1位が13位で2位が12位、3位は11位で4位は14位である。何と何の順位か、お分かりだろうか。

 第2節を終えたJ1の年間順位のチームの、走行距離の平均値である(データはすべて第2ステージ2節終了時)。

 第1ステージから19試合負けなしの浦和は、1試合あたりの走行距離の平均値がリーグで13位だ。浦和を勝点5差で追いかける広島は12位である。

 第1ステージ2位で年間順位3位のFC東京は13位で、同4位のガンバ大阪は14位となっている。年間順位5位の川崎Fは、走行距離の平均値が17位だ。

 年間順位と走行距離のいずれもが上位なのは、勝点27で6位の横浜FMだ。

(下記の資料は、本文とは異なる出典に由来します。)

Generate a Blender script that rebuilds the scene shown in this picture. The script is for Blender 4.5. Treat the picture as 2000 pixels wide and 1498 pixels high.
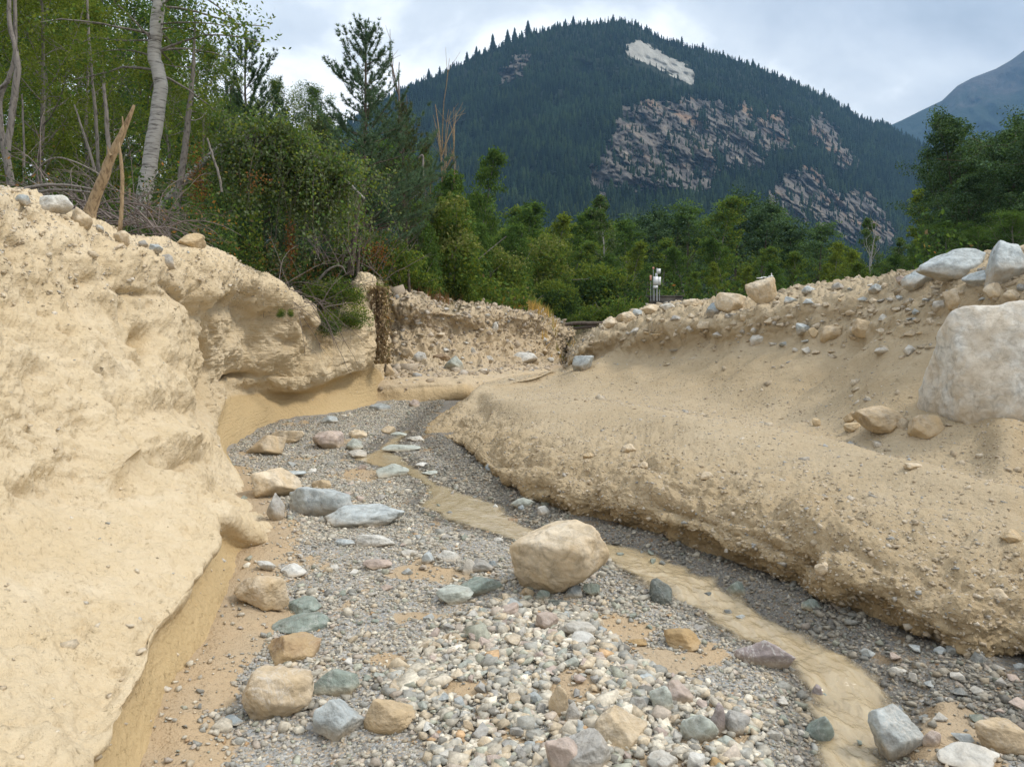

走行距離の平均値で4位に食い込んでいる。

 それでは、走行距離の平均値のトップ3の成績はどうだろう。

 1位の湘南は8位、2位の松本は16位、3位の仙台は10位である。J1復帰1年目で上位をうかがう湘南の健闘は眼を引くが、同じ昇格組の松本は苦戦している。仙台の成績にも、走行距離との関連性を見つけにくい。
 
 走行距離の平均値には、頑張る姿勢が透けて見える。フォワードのプレスバック、2列目のフォワードを追い越すランニング、チームとしての攻守の切り替えの速さなどが想像できる。ひたむきさが伝わってくる戦いで、清々しい気持ちを運んでくる。

 その一方で、「走ればいい」わけではない。誰が、いつ、どこで、どのように走るのかは重要だ。走行距離の平均値は高くないものの勝点を稼いでいるチームは、細部にこだわることで効率の良い走りかた、つまり理にかなった試合運びを実現していると考えることができる。

 経験豊富で思慮深い選手──たとえば川崎の中村憲剛は、ムダは走りがない。自分と周囲の選手の距離感、チーム全体のバランスなどを瞬時に計算し、ピッチ上で最適のポジションを取る。そのプレーは圧倒的なまでに効率が良く、走ることをサボっていると誤解されかねないくらいだ。

 ここから先は個人的な好みである。

 たくさん走るチームにたくさん勝点を稼いでほしいと、僕は思っている。

 走ることが報われてほしいというような、感傷的な気持からではない。対戦相手を走力で上回るのは、日本サッカーが目ざすべき方向性だと考えるからだ。

 ワールドカップでベスト8入りするには、4試合を戦い抜かなければならない。5試合目に勝ってベスト4に、6試合目に勝って決勝に進出できる。世界一になるのは、7試合目で勝ちきらなければならない。W杯優勝への道のりは、過酷な消耗戦だ。

 疲労感がまとわりつく連戦では、技術のネジが緩むこともあるだろう。判断のスピードが鈍ることもあるに違いない。日本の強みが輝きを失いそうな局面で、チームを支えるのは走力になる。的確なサポートを積み重ねることで、ミスをカバーできる。

 走行距離やスプリントの回数が問われるのは、もはや世界的な潮流だ。日本人よりフィジカルに優れる選手が多く、日常的にタフな経験を積んでいる欧州の国々に、技術と組織力で対抗するのは現実的でない。走れる選手、走れるチームが増えている。それだけに、技術と組織力を走力で磨き上げることで、日本は世界に対抗していかなければならない。

 走行距離の平均値が高いチームには、試合で有効な技術と走力を身に付け、リーグ戦で上位に躍り出てほしい。走れるチームが結果を残し、走ることの価値観が高まっていくことで、日本サッカーの成長速度は上がっていく。